**** Listed entries
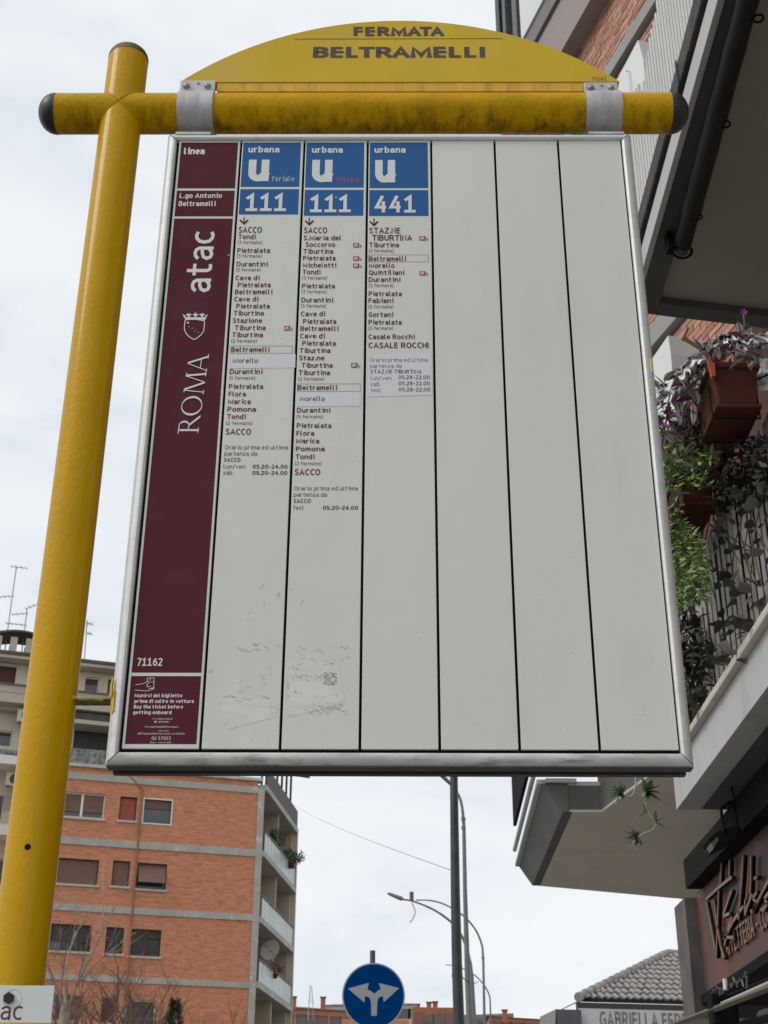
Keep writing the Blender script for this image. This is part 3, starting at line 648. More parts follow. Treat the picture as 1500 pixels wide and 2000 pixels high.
    for sg in (1, -1):
        pts = [(pxc + RT * math.sin(a) * 1.0, TY - RT * math.cos(a) * 1.003, tz + sg * RT * math.sin(a)) for a in [R(-90 + 180 * i / 24) for i in range(25)]]
        MB().tube(pts, 0.0022, 6).build('weld_bead', M['yellow'], root, smooth=True)
    # clamps
    for k, (ua, ub, pa_, pb_, vt) in enumerate(((343, 413, 351, 420, 156.5), (1148, 1219, 1141, 1207, 161))):
        xa = BF.px(ua, 222, TY - RT)[0]; xb = BF.px(ub, 222, TY - RT)[0]
        mb = MB(); nn = 32
        r0, r1 = RT + 0.0006, RT + 0.0042
        vs, fs = [], []
        for j in range(nn + 1):
            a = R(-55 + 290 * j / nn)
            for rr in (r1, r0):
                for xx in (xa, xb): vs.append((xx, TY - rr * math.sin(a), tz - rr * math.cos(a)))
        for j in range(nn):
            b0_ = 4 * j; c0 = b0_ + 4
            fs += [(b0_, b0_ + 1, c0 + 1, c0), (b0_ + 2, c0 + 2, c0 + 3, b0_ + 3), (b0_, c0, c0 + 2, b0_ + 2), (b0_ + 1, b0_ + 3, c0 + 3, c0 + 1)]
        mb.add(vs, fs)
        mb.box(xa + 0.001, xb - 0.001, 0.004, 0.0075, BH - 0.001, BH + 0.006)
        cl = mb.build('clamp', M['galv'], root, smooth=True)
        pxa = BF.px(pa_, 170, 0.012)[0]; pxb = BF.px(pb_, 170, 0.012)[0]; pz1 = BF.px(400, vt, 0.012)[1]; pz0 = tz + RT * 0.80
        MB().box(pxa, pxb, 0.012, 0.016, pz0, pz1).build('bracket_plate', M['galv'], cl, bevel=0.003)
        for fr in (0.19, 0.79):
            bx = pxa + (pxb - pxa) * fr; bz = pz1 - 0.0185
            MB().tube([(bx, 0.0125, bz), (bx, 0.009, bz), (bx, 0.006, bz), (bx, 0.0045, bz)], [0.0075, 0.0072, 0.005, 0.0015], 14).build('bolt', M['bolt'], cl, smooth=True)
        bx = pxa + (pxb - pxa) * .52
        MB().tube([(bx, 0.0125, pz1 - 0.010), (bx, 0.0095, pz1 - 0.010)], 0.0028, 10).build('bolt', M['bolt'], cl, smooth=True)
    # arched name panel
    SY = 0.020
    sl = BF.px(352, 158, SY); sr = BF.px(1210, 159.5, SY); st = BF.px(781, 40, SY)
    zb0 = (sl[1] + sr[1]) / 2; hw = (sr[0] - sl[0]) / 2; cx_ = (sr[0] + sl[0]) / 2; sag = st[1] - zb0
    rad = (hw * hw + sag * sag) / (2 * sag); cz = zb0 + sag - rad
    arc = []
    a1 = math.asin(hw / rad)
    for j in range(49):
        a = -a1 + 2 * a1 * j / 48; arc.append((cx_ + rad * math.sin(a), SY, cz + rad * math.cos(a)))
    arch = MB().prism(arc + [(cx_ + hw, SY, zb0 - 0.002), (cx_ - hw, SY, zb0 - 0.002)], (0, 0.028, 0)).build('name_panel', M['yellow_flat'], root, bevel=0.001)
    zl = BF.px(780, 177, SY)[1]
    lxa = BF.px(424, 170, SY)[0]; lxb = BF.px(1146, 170, SY)[0]
    mb = MB(); mb.box(lxa, lxb, SY + 0.002, SY + 0.030, zl, zb0 - 0.0025); mb.build('folded_lip', M['yellow_lip'], arch, bevel=0.0008)
    t = Multi()
    def TS(text, u0, vb, u1, vt, bold):
        t.new(); a = BF.px(u0, vb, SY); b = BF.px(u1, vb, SY); c = BF.px(u0, vt, SY)
        put_text(t, text, (a[0], SY - 0.0006, a[1]), EX, EZ, b[0] - a[0], height=c[1] - a[1], bold=bold)
    TS('FERMATA', 690, 72, 868.5, 51, 0.028); TS('BELTRAMELLI', 611, 114, 947.5, 90, 0.024); TS('71162', 1156, 157, 1184, 150, 0.0)
    a = BF.px(576, 76.5, SY); b = BF.px(982, 75.5, SY)
    t.new(); strokes(t, [(a[0], SY - 0.0006, a[1]), (b[0], SY - 0.0006, b[1])], 0.0016, (0, 1, 0))
    t.build('lettering', M['txt_dark'], arch)
    # side bracket between pole and frame
    bz1 = BF.px(180, 1369, TY)[1]; bz0 = bz1 - 0.004
    MB().box(pxc + RT * 0.95, -hx + 0.002, TY - 0.014, TY + 0.014, bz0, bz1).build('side_bracket', mat('flaking yellow bracket', (0.30, 0.24, 0.06), 0.8, var=0.4, scale=40, dirt=(0.03, 0.025, 0.02), dirt_amt=0.9, dscale=50, dlo=0.42, dhi=0.6), root, bevel=0.0006)
    pts = [(pxc + RT * 0.99, TY - 0.017 + 0.034 * i / 6, bz1 + 0.001) for i in range(7)]
    MB().tube(pts, 0.004, 7).build('weld_bead', M['yellow'], root, smooth=True)
    for (ua, va, s) in ((218, 1345, 1), (221, 1372, 1.2), (1269, 716, 1.0)):
        c = BF.px(ua, va, 0.006)
        MB().add([(c[0] + dx * s * .003, 0.0035 - 0.0045 * (dx > 0), c[1] + dz * s * .007) for dx, dz in ((-.8, -2.6), (1, -2), (.7, .5), (.9, 2.3), (-.2, 3), (-1, .4))], [tuple(range(6))]).build('paint_smear', M['yellow_lip'], root)
    # hole in pole
    c = BF.px(54, 1654, TY - RT); hr = 0.0052; an = math.asin(max(-1, min(1, (c[0] - pxc) / RT)))
    def onpole(a, zz, off=0.0004): return (pxc + (RT + off) * math.sin(a), TY - (RT + off) * math.cos(a), zz)
    MB().add([onpole(an + hr / RT * math.cos(2 * math.pi * j / 16), c[1] + hr * math.sin(2 * math.pi * j / 16)) for j in range(16)], [tuple(range(16))]).build('bolt_hole', M['black'], root)
    # small white plate on the pole
    PYL = TY - RT - 0.003
    q0 = BF.px(107, 1925, PYL); wz = q0[1]; xr_ = q0[0]; xl_ = xr_ - 0.155
    pl = MB().box(xl_, xr_, PYL, PYL + 0.0025, wz - 0.21, wz).build('stop_plate', M['white_plate'], root, bevel=0.0006)
    MB().box(xl_ + 0.001, xr_ - 0.002, PYL - 0.0005, PYL - 0.0001, wz - 0.20, BF.px(60, 1997, PYL)[1]).build('yellow_band', M['yellow_flat'], pl)
    t = MB(); a = BF.px(-47, 1992, PYL); b = BF.px(42, 1992, PYL); c = BF.px(0, 1957, PYL)
    put_text(t, 'atac', (a[0], PYL - 0.0004, a[1]), EX, EZ, b[0] - a[0], height=c[1] - a[1], bold=0.0)
    t.build('lettering', M['purple_txt'], pl)
    c = BF.px(16.5, 1949, PYL - .004)
    MB().tube([(c[0], PYL - 0.0001, c[1]), (c[0], PYL - 0.005, c[1])], 0.0088, 6).build('bolt', M['rust'], pl)
    pz = [(c[0] + 0.014 * math.cos(2 * math.pi * j / 24) + .006, PYL - 0.0002, c[1] + 0.014 * math.sin(2 * math.pi * j / 24) - .001) for j in range(25)]
    MB().tube(pz, 0.0003, 4, cap=False).build('washer_mark', mat('pencil grey', (.4, .4, .38), .6), pl)
    return root
bus_stop()
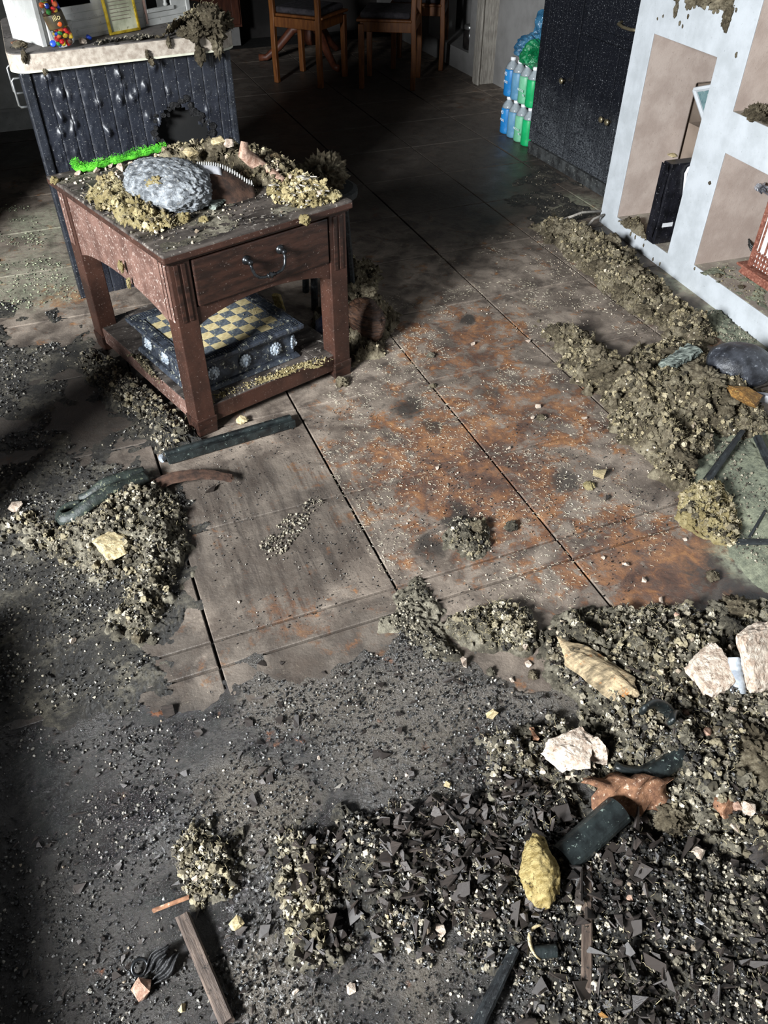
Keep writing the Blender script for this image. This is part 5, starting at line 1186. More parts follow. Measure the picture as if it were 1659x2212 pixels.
********
_Directions_.
Every record above must be given again exactly; drop the pictures.

_Output_.
Keep writing the Blender script for this image. This is part 3, starting at line 648. More parts follow. Treat the picture as 1500 pixels wide and 2000 pixels high.
    for sg in (1, -1):
        pts = [(pxc + RT * math.sin(a) * 1.0, TY - RT * math.cos(a) * 1.003, tz + sg * RT * math.sin(a)) for a in [R(-90 + 180 * i / 24) for i in range(25)]]
        MB().tube(pts, 0.0022, 6).build('weld_bead', M['yellow'], root, smooth=True)
    # clamps
    for k, (ua, ub, pa_, pb_, vt) in enumerate(((343, 413, 351, 420, 156.5), (1148, 1219, 1141, 1207, 161))):
        xa = BF.px(ua, 222, TY - RT)[0]; xb = BF.px(ub, 222, TY - RT)[0]
        mb = MB(); nn = 32
        r0, r1 = RT + 0.0006, RT + 0.0042
        vs, fs = [], []
        for j in range(nn + 1):
            a = R(-55 + 290 * j / nn)
            for rr in (r1, r0):
                for xx in (xa, xb): vs.append((xx, TY - rr * math.sin(a), tz - rr * math.cos(a)))
        for j in range(nn):
            b0_ = 4 * j; c0 = b0_ + 4
            fs += [(b0_, b0_ + 1, c0 + 1, c0), (b0_ + 2, c0 + 2, c0 + 3, b0_ + 3), (b0_, c0, c0 + 2, b0_ + 2), (b0_ + 1, b0_ + 3, c0 + 3, c0 + 1)]
        mb.add(vs, fs)
        mb.box(xa + 0.001, xb - 0.001, 0.004, 0.0075, BH - 0.001, BH + 0.006)
        cl = mb.build('clamp', M['galv'], root, smooth=True)
        pxa = BF.px(pa_, 170, 0.012)[0]; pxb = BF.px(pb_, 170, 0.012)[0]; pz1 = BF.px(400, vt, 0.012)[1]; pz0 = tz + RT * 0.80
        MB().box(pxa, pxb, 0.012, 0.016, pz0, pz1).build('bracket_plate', M['galv'], cl, bevel=0.003)
        for fr in (0.19, 0.79):
            bx = pxa + (pxb - pxa) * fr; bz = pz1 - 0.0185
            MB().tube([(bx, 0.0125, bz), (bx, 0.009, bz), (bx, 0.006, bz), (bx, 0.0045, bz)], [0.0075, 0.0072, 0.005, 0.0015], 14).build('bolt', M['bolt'], cl, smooth=True)
        bx = pxa + (pxb - pxa) * .52
        MB().tube([(bx, 0.0125, pz1 - 0.010), (bx, 0.0095, pz1 - 0.010)], 0.0028, 10).build('bolt', M['bolt'], cl, smooth=True)
    # arched name panel
    SY = 0.020
    sl = BF.px(352, 158, SY); sr = BF.px(1210, 159.5, SY); st = BF.px(781, 40, SY)
    zb0 = (sl[1] + sr[1]) / 2; hw = (sr[0] - sl[0]) / 2; cx_ = (sr[0] + sl[0]) / 2; sag = st[1] - zb0
    rad = (hw * hw + sag * sag) / (2 * sag); cz = zb0 + sag - rad
    arc = []
    a1 = math.asin(hw / rad)
    for j in range(49):
        a = -a1 + 2 * a1 * j / 48; arc.append((cx_ + rad * math.sin(a), SY, cz + rad * math.cos(a)))
    arch = MB().prism(arc + [(cx_ + hw, SY, zb0 - 0.002), (cx_ - hw, SY, zb0 - 0.002)], (0, 0.028, 0)).build('name_panel', M['yellow_flat'], root, bevel=0.001)
    zl = BF.px(780, 177, SY)[1]
    lxa = BF.px(424, 170, SY)[0]; lxb = BF.px(1146, 170, SY)[0]
    mb = MB(); mb.box(lxa, lxb, SY + 0.002, SY + 0.030, zl, zb0 - 0.0025); mb.build('folded_lip', M['yellow_lip'], arch, bevel=0.0008)
    t = Multi()
    def TS(text, u0, vb, u1, vt, bold):
        t.new(); a = BF.px(u0, vb, SY); b = BF.px(u1, vb, SY); c = BF.px(u0, vt, SY)
        put_text(t, text, (a[0], SY - 0.0006, a[1]), EX, EZ, b[0] - a[0], height=c[1] - a[1], bold=bold)
    TS('FERMATA', 690, 72, 868.5, 51, 0.028); TS('BELTRAMELLI', 611, 114, 947.5, 90, 0.024); TS('71162', 1156, 157, 1184, 150, 0.0)
    a = BF.px(576, 76.5, SY); b = BF.px(982, 75.5, SY)
    t.new(); strokes(t, [(a[0], SY - 0.0006, a[1]), (b[0], SY - 0.0006, b[1])], 0.0016, (0, 1, 0))
    t.build('lettering', M['txt_dark'], arch)
    # side bracket between pole and frame
    bz1 = BF.px(180, 1369, TY)[1]; bz0 = bz1 - 0.004
    MB().box(pxc + RT * 0.95, -hx + 0.002, TY - 0.014, TY + 0.014, bz0, bz1).build('side_bracket', mat('flaking yellow bracket', (0.30, 0.24, 0.06), 0.8, var=0.4, scale=40, dirt=(0.03, 0.025, 0.02), dirt_amt=0.9, dscale=50, dlo=0.42, dhi=0.6), root, bevel=0.0006)
    pts = [(pxc + RT * 0.99, TY - 0.017 + 0.034 * i / 6, bz1 + 0.001) for i in range(7)]
    MB().tube(pts, 0.004, 7).build('weld_bead', M['yellow'], root, smooth=True)
    for (ua, va, s) in ((218, 1345, 1), (221, 1372, 1.2), (1269, 716, 1.0)):
        c = BF.px(ua, va, 0.006)
        MB().add([(c[0] + dx * s * .003, 0.0035 - 0.0045 * (dx > 0), c[1] + dz * s * .007) for dx, dz in ((-.8, -2.6), (1, -2), (.7, .5), (.9, 2.3), (-.2, 3), (-1, .4))], [tuple(range(6))]).build('paint_smear', M['yellow_lip'], root)
    # hole in pole
    c = BF.px(54, 1654, TY - RT); hr = 0.0052; an = math.asin(max(-1, min(1, (c[0] - pxc) / RT)))
    def onpole(a, zz, off=0.0004): return (pxc + (RT + off) * math.sin(a), TY - (RT + off) * math.cos(a), zz)
    MB().add([onpole(an + hr / RT * math.cos(2 * math.pi * j / 16), c[1] + hr * math.sin(2 * math.pi * j / 16)) for j in range(16)], [tuple(range(16))]).build('bolt_hole', M['black'], root)
    # small white plate on the pole
    PYL = TY - RT - 0.003
    q0 = BF.px(107, 1925, PYL); wz = q0[1]; xr_ = q0[0]; xl_ = xr_ - 0.155
    pl = MB().box(xl_, xr_, PYL, PYL + 0.0025, wz - 0.21, wz).build('stop_plate', M['white_plate'], root, bevel=0.0006)
    MB().box(xl_ + 0.001, xr_ - 0.002, PYL - 0.0005, PYL - 0.0001, wz - 0.20, BF.px(60, 1997, PYL)[1]).build('yellow_band', M['yellow_flat'], pl)
    t = MB(); a = BF.px(-47, 1992, PYL); b = BF.px(42, 1992, PYL); c = BF.px(0, 1957, PYL)
    put_text(t, 'atac', (a[0], PYL - 0.0004, a[1]), EX, EZ, b[0] - a[0], height=c[1] - a[1], bold=0.0)
    t.build('lettering', M['purple_txt'], pl)
    c = BF.px(16.5, 1949, PYL - .004)
    MB().tube([(c[0], PYL - 0.0001, c[1]), (c[0], PYL - 0.005, c[1])], 0.0088, 6).build('bolt', M['rust'], pl)
    pz = [(c[0] + 0.014 * math.cos(2 * math.pi * j / 24) + .006, PYL - 0.0002, c[1] + 0.014 * math.sin(2 * math.pi * j / 24) - .001) for j in range(25)]
    MB().tube(pz, 0.0003, 4, cap=False).build('washer_mark', mat('pencil grey', (.4, .4, .38), .6), pl)
    return root
bus_stop()
Keep writing the Blender script for this image. This is part 5, starting at line 1186. More parts follow. Measure the picture as if it were 1659x2212 pixels.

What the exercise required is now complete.